CT1Our World has generally become more complex, in part because of the many linkages and relationships between elements that make it a lot harder to figure out how things work and where they are going.  Let’s take the stock market for instance.  One day it is affected by the country of Greece, and the next by Amazon’s quarterly revenue. The price of an airline ticket to a particular destination is another good example. It depends on the time of year, the day of the week, the flight’s time of day, the airline’s particular network structure, the number of stops, how many seats remain in each fare class, what the competition charges, what the market will bear, etc…  Below are three important skills to help us deal with complexity:

Critical Thinking

Critical thinking is the ability to break down a complex system (my definition) and using analysis to understand its inner-workings.  Critical thinking requires research, critique, analysis and evaluation of the system and its sub-components. “Research” means gathering facts, information and opinions. “Critique” is the ability to discern what is important and what is not.  “Analysis” (from the Greek “αναλυειν”, meaning to “untie”) is the ability to understand how things work.  “Evaluate” means forming a quantitative assessment of a system, understanding how it may behave under various circumstances. Critical thinking is about identifying what, in the complex system under study, is important for the particular situation at hand.

Conceptual Thinking

cat dressed up

We all know this is a cat!

This is a tough one.  Conceptual thinking is the ability to reduce a complex system into a simple, critical model.  The concept of a cat, for instance, is a representation of knowledge in our brain about what makes a cat, and how a cat is different from a dog, or an elephant. Cats may be all very different, but we recognize them all as cats and not dogs.  We know it when we see it!   Things are a bit more complicated when we talk about complex systems.  Both experience and creative thinking help reduce a complex system into a simple conceptual model.
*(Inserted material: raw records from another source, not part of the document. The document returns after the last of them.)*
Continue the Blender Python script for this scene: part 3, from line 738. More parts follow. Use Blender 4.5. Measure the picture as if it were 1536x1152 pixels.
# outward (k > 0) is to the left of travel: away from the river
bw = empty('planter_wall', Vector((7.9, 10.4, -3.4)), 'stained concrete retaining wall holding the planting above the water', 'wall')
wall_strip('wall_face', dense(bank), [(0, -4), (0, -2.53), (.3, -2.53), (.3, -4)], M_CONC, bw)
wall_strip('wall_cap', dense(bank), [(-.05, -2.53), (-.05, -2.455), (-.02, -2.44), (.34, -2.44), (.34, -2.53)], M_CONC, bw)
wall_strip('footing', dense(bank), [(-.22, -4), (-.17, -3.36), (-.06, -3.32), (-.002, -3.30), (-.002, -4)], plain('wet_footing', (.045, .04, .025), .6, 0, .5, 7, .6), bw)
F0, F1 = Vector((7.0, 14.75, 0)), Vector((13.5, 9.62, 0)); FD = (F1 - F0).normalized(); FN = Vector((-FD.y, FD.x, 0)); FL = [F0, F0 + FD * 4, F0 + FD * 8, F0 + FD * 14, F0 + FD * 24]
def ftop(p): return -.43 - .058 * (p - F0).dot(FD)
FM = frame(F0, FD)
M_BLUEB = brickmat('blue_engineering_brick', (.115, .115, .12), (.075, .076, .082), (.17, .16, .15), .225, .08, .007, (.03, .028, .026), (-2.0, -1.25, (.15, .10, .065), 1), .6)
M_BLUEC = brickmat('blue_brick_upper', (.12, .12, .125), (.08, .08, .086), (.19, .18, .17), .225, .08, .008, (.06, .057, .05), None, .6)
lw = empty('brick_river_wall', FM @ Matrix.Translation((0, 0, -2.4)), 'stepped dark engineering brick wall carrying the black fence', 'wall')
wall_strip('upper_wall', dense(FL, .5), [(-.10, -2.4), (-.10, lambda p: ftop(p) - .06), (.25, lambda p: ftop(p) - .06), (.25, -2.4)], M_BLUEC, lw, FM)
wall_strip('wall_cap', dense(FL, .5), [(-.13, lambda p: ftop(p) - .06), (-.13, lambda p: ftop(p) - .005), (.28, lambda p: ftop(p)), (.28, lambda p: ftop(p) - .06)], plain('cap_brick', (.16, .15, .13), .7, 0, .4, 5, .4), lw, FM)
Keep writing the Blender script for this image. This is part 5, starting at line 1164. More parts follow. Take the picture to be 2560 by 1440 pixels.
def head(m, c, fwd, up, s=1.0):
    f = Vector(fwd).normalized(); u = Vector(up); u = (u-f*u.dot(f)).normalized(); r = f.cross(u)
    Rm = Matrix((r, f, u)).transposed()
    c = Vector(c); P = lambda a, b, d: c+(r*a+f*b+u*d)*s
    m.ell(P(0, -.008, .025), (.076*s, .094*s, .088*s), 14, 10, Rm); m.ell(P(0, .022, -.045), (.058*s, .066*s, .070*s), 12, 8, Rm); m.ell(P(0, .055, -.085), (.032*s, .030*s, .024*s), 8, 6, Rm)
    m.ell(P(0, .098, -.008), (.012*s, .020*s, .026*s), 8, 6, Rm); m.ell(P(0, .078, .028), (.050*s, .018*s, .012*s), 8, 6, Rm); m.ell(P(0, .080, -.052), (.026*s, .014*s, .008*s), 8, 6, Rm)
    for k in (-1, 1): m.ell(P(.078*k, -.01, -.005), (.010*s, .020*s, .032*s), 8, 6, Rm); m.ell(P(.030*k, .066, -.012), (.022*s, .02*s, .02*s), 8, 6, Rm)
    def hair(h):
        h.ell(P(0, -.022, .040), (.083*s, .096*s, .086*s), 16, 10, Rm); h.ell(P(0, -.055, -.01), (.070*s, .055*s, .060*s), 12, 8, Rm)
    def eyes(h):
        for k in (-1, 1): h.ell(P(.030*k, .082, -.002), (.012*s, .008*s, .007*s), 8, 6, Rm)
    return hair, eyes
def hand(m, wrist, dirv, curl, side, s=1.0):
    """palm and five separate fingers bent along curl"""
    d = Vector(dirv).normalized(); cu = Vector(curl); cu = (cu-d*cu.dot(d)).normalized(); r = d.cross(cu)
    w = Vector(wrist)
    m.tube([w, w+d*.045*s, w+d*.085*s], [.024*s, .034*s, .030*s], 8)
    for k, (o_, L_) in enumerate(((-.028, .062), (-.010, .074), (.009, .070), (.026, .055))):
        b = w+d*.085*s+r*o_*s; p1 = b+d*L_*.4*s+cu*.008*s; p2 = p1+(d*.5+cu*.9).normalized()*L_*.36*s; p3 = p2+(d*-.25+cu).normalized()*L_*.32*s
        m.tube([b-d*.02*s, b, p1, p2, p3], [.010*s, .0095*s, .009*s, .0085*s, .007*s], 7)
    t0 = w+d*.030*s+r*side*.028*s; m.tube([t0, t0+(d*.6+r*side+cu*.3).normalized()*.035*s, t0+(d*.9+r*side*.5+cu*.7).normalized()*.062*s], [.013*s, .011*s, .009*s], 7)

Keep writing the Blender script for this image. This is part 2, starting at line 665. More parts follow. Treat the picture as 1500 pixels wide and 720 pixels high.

We then intuitively understand how it works.   Take for instance the concept of “supply and demand”.   Conceptual thinking means that we recognize that the price of an airline ticket is highly driven by supply and demand.  Suddenly, we understand better what drives the price of an airline ticket.

Risk Management

Reducing a system to its critical relationships, or building a conceptual model to understand it, are key to decision-making and to management. Of course, it is possible that we do not understand perfectly the complex system we are looking at or that we are not able to predict how it will behave.  In particular, assumptions about what will happen in the future are likely be shattered by unforeseen developments.  That’s where risk management comes in.  Risk management is a systematic process of  addressing and understanding what can go wrong with our assumptions.  What can be done?  Typically we can build flexibility into our decisions, but that will likely cost us something.  For instance, we can buy a refundable air ticket in case we change our mind, but that’s more expensive as we know.

Thinking critically, conceptually and systematically addressing risks are important, lifelong skills that everyone should learn.